Wildly overcrowded, Monterey is a gorgeous but difficult destination. You'd think John Steinbeck would scold folks for the Cannery Row candy emporiums and the high-priced ($50 each!) admission to Monterey Bay Aquarium, where a monkeyface eel gave me the stink eye. Scary.
Ready for our finale, we drove up to San Francisco. Andrea booked us into a dynamite Airbnb studio on Eureka Street in the Castro District, halfway up a foggy hill.
We walked to dinner at Starbelly, a California comfort-food emporium that cooked me maybe the best burger I ever ate. To get there, we passed like immigrants beneath the giant rainbow flag that announces the Castro as a sovereign gay nation. I told Mariela as much as I could about civil rights and bigotry, but I fumbled that one, too, and we wound up eating ice cream yet again.
The cool weather and outrageous geography knocked my daughter out, as she contemplated the impossibly steep hills descending into the great blue bay. We hit typical tourist spots: Ferry Building Market Place, the Embarcadero, Nanking restaurant in Chinatown. Then it was up to Muir Woods to contemplate nature with what seemed like the entire population of Fresno.

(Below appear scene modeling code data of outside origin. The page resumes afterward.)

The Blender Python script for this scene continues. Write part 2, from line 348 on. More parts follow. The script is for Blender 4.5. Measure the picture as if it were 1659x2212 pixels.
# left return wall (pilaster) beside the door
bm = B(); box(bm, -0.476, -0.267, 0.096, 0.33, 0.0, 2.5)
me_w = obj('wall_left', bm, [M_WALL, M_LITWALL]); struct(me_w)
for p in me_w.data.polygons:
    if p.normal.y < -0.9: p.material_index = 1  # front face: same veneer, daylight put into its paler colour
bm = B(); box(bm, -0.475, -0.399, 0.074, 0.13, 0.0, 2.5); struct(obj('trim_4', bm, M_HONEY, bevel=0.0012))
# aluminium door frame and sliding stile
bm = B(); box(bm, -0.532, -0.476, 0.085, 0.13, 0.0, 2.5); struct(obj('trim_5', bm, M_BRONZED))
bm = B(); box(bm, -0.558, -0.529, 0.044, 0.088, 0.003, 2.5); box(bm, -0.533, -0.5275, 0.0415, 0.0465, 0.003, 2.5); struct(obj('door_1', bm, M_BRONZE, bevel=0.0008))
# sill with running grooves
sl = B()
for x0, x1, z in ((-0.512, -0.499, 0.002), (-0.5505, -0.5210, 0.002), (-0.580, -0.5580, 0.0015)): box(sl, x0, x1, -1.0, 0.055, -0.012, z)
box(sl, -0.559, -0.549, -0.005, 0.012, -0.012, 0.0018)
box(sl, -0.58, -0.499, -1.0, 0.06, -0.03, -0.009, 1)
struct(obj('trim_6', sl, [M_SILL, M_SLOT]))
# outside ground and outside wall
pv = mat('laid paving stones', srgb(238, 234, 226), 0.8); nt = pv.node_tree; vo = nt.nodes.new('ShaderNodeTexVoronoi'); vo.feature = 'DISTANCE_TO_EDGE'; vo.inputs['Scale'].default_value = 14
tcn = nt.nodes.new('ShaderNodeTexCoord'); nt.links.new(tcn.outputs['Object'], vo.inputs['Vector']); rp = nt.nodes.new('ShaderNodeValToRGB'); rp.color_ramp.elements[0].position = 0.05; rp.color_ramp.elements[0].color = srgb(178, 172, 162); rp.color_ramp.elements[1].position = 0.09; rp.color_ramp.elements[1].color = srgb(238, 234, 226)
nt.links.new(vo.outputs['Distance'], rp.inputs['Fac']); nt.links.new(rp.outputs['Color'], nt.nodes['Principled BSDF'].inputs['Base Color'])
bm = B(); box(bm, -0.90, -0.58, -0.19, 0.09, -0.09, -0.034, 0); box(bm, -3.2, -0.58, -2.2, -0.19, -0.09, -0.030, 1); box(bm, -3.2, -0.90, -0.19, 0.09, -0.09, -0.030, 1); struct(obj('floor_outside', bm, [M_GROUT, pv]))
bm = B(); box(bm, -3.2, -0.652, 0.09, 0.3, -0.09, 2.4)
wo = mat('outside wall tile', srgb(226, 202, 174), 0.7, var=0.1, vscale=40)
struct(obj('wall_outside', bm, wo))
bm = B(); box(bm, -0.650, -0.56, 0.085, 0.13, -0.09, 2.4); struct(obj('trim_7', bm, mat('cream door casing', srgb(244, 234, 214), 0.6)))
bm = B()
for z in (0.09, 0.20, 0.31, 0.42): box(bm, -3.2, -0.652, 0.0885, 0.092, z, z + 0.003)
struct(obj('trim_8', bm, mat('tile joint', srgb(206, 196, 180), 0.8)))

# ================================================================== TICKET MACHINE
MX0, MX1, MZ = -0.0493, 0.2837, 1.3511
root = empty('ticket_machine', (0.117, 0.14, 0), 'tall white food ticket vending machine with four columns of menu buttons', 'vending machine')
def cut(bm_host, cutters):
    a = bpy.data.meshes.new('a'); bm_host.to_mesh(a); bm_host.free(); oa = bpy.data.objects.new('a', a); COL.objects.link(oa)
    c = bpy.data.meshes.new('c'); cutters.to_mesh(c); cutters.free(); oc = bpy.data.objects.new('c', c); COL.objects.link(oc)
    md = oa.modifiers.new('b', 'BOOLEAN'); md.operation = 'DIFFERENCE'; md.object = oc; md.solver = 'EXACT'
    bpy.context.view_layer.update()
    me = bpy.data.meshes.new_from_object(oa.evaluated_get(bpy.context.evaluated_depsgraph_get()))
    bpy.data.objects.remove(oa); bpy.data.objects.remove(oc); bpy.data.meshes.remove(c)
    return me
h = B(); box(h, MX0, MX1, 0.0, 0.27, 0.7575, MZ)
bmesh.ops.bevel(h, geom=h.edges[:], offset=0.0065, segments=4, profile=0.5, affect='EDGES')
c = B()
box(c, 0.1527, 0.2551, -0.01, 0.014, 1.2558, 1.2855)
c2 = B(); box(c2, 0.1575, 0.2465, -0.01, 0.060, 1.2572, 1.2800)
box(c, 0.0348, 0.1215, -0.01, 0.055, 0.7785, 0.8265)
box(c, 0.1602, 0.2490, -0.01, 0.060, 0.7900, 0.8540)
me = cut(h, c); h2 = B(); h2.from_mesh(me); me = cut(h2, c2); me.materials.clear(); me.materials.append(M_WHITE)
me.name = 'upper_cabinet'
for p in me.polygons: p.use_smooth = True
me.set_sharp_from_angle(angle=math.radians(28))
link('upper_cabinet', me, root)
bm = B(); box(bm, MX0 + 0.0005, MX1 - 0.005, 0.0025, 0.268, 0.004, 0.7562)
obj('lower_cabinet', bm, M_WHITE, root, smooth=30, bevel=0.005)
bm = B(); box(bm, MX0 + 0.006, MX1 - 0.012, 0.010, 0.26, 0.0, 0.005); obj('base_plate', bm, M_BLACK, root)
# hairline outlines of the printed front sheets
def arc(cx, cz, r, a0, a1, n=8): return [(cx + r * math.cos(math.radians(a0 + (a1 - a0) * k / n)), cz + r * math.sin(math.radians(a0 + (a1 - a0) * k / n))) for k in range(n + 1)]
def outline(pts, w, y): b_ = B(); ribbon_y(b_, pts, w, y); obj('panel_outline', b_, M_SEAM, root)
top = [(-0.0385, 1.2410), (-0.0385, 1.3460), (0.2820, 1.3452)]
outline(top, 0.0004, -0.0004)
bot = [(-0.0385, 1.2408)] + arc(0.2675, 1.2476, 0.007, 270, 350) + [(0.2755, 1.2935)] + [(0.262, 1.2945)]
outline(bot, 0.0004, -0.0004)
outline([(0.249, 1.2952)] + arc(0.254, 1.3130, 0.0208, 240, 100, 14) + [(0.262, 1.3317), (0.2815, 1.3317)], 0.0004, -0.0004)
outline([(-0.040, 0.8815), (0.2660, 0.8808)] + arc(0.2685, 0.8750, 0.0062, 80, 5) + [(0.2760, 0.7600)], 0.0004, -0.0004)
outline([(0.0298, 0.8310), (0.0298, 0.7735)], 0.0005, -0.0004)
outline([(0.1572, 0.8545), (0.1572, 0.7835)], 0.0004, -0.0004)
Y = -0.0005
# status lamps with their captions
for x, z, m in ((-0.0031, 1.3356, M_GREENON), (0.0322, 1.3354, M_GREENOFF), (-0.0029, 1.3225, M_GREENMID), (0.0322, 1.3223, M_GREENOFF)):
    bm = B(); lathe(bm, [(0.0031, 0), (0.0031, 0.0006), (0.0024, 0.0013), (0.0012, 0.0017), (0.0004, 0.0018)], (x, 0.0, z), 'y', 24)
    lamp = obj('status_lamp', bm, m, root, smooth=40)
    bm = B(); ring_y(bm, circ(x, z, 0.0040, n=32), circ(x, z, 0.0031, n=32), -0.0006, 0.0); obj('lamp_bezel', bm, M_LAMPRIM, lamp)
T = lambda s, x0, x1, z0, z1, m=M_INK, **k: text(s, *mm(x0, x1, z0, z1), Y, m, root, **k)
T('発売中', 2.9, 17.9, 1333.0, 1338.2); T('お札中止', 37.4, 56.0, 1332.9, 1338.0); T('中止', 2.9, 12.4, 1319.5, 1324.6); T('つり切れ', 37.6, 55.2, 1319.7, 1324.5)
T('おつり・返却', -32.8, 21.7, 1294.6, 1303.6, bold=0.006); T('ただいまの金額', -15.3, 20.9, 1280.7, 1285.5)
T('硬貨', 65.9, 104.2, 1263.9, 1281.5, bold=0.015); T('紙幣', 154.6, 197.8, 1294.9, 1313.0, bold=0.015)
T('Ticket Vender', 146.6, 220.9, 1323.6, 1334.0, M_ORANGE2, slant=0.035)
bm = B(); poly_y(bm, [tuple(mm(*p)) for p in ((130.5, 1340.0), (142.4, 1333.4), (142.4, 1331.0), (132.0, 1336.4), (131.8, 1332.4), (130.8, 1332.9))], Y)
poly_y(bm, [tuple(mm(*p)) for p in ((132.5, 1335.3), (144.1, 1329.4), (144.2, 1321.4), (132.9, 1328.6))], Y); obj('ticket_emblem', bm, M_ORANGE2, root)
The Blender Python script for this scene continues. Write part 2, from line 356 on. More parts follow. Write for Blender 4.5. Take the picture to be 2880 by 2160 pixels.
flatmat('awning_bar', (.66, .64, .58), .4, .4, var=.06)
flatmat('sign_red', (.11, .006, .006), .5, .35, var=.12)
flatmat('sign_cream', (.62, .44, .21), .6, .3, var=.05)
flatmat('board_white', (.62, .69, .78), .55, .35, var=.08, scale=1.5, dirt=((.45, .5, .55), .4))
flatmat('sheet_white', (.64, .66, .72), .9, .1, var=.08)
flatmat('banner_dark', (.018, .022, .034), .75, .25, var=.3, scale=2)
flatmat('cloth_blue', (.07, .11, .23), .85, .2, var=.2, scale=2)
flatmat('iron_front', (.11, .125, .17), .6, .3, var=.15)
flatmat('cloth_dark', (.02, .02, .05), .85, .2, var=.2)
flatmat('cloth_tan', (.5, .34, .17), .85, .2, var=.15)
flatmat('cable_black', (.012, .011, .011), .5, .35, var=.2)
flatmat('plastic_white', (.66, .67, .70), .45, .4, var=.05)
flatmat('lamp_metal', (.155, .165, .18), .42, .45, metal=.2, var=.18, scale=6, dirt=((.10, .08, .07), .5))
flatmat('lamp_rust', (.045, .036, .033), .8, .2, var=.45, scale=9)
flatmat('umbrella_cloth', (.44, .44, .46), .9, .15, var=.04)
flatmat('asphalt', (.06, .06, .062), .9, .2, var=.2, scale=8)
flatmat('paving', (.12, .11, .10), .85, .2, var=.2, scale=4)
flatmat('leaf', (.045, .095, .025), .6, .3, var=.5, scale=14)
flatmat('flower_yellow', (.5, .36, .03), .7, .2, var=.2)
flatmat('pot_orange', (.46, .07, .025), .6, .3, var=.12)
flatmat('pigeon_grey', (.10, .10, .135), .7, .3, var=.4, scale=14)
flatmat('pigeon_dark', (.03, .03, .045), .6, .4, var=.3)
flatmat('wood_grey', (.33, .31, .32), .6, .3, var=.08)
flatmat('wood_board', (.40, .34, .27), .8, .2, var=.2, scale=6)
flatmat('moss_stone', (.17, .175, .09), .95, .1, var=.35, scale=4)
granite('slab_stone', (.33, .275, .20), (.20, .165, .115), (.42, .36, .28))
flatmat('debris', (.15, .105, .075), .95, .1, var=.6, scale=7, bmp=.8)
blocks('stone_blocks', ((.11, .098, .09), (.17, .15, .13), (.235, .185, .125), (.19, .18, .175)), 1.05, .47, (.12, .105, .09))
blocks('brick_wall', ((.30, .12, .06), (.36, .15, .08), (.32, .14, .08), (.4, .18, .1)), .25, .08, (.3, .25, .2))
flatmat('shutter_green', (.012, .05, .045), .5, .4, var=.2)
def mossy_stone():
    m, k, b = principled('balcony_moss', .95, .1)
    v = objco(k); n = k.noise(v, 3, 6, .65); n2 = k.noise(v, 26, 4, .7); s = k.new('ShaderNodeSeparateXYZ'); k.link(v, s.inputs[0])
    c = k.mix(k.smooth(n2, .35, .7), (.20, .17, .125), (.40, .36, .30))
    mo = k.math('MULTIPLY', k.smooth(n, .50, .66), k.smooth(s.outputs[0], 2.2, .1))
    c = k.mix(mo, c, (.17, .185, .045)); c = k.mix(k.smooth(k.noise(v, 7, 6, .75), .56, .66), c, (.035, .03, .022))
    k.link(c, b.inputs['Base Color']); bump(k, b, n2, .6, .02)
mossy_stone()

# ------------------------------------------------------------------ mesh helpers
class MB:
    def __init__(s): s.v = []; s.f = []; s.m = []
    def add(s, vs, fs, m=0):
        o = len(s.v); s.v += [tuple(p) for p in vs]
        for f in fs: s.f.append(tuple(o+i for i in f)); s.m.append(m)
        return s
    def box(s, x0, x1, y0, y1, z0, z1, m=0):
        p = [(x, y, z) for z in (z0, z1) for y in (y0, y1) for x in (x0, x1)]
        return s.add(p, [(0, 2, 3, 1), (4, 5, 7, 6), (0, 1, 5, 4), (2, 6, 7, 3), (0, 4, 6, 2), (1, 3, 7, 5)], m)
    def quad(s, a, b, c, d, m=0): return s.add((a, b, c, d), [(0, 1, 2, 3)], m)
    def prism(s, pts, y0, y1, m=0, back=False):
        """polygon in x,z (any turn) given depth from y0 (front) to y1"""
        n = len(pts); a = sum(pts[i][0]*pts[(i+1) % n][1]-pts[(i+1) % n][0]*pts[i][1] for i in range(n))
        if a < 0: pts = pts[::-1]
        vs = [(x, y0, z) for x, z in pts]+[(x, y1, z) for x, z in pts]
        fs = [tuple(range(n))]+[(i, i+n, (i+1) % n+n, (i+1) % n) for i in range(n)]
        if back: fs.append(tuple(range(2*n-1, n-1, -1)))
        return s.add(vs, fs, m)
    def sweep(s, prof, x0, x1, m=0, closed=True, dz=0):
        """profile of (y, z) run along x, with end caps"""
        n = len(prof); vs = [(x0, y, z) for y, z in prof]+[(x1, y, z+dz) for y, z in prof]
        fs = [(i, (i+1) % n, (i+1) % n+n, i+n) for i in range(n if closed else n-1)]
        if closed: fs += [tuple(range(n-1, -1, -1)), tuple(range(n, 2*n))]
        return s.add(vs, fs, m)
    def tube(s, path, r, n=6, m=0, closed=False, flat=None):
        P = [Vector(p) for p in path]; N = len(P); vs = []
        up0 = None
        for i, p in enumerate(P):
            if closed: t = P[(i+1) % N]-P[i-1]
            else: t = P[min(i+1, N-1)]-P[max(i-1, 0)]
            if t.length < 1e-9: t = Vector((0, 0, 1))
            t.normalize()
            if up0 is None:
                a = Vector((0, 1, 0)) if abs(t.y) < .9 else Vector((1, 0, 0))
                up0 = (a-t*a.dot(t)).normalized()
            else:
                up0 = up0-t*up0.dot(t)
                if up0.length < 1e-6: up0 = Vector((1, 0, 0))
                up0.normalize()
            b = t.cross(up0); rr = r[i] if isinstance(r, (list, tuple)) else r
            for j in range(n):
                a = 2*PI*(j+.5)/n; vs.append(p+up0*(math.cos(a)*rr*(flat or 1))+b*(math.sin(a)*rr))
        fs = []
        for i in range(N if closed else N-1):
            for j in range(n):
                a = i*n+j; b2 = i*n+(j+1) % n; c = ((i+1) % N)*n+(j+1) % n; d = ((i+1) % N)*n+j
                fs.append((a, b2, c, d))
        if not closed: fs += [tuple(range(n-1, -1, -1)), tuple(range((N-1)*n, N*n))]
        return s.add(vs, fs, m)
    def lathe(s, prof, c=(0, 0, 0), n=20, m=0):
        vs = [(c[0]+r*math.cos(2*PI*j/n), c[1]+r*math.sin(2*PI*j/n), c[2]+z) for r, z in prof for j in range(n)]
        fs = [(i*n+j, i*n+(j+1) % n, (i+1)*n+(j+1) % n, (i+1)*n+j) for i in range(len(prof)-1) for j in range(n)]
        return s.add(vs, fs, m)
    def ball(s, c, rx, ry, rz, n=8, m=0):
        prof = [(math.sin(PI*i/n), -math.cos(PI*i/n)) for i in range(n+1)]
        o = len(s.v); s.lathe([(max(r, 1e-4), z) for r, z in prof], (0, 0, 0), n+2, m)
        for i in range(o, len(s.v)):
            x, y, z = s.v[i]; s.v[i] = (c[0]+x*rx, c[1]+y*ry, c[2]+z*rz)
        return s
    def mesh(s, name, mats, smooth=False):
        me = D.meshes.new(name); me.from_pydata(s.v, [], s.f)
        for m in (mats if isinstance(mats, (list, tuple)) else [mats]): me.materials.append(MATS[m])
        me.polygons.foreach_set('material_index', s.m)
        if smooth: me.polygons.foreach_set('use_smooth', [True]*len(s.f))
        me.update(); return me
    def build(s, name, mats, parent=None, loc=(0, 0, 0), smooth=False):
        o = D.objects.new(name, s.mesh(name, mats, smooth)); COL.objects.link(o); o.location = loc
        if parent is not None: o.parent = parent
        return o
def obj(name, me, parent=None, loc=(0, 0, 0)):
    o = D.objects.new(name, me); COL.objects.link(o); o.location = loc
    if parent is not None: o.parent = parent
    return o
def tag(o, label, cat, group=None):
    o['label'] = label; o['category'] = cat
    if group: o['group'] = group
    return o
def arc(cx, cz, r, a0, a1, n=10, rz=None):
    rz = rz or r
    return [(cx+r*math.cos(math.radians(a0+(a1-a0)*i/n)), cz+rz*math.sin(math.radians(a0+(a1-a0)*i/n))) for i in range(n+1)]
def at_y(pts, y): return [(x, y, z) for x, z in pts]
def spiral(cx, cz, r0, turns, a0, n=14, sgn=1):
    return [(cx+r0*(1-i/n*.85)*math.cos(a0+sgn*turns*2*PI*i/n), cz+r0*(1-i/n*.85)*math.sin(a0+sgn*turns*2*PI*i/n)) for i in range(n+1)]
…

On our last full day, we drove over to Palo Alto so Mariela could see Stanford University. It's a school, she announced, that she'd like to attend in five years.
I didn't take that too well, her wanting a continent between us. She's still young to consider college, and I asked her whether she liked Stanford because the lead female character in the movie High School Musical — a Latina like my daughter, who was born in Guatemala — went there. Or was there another reason?
"I don't know," she said, and it brought me back to Kerouac. Spanish mysteries, indeed.
The rest of the time went quickly, and too soon we were back in the Philly airport parking lot, staring at a flat tire.
In the time between finding destroyed luggage and a slightly damaged car, we managed to pull off a decent trip. Whether it broadened my daughter, I cannot say.
But that's parenting. You don't know until you know; what will be will be.
That was Doris Day, right? Or was it the guys from The Fast and the Furious?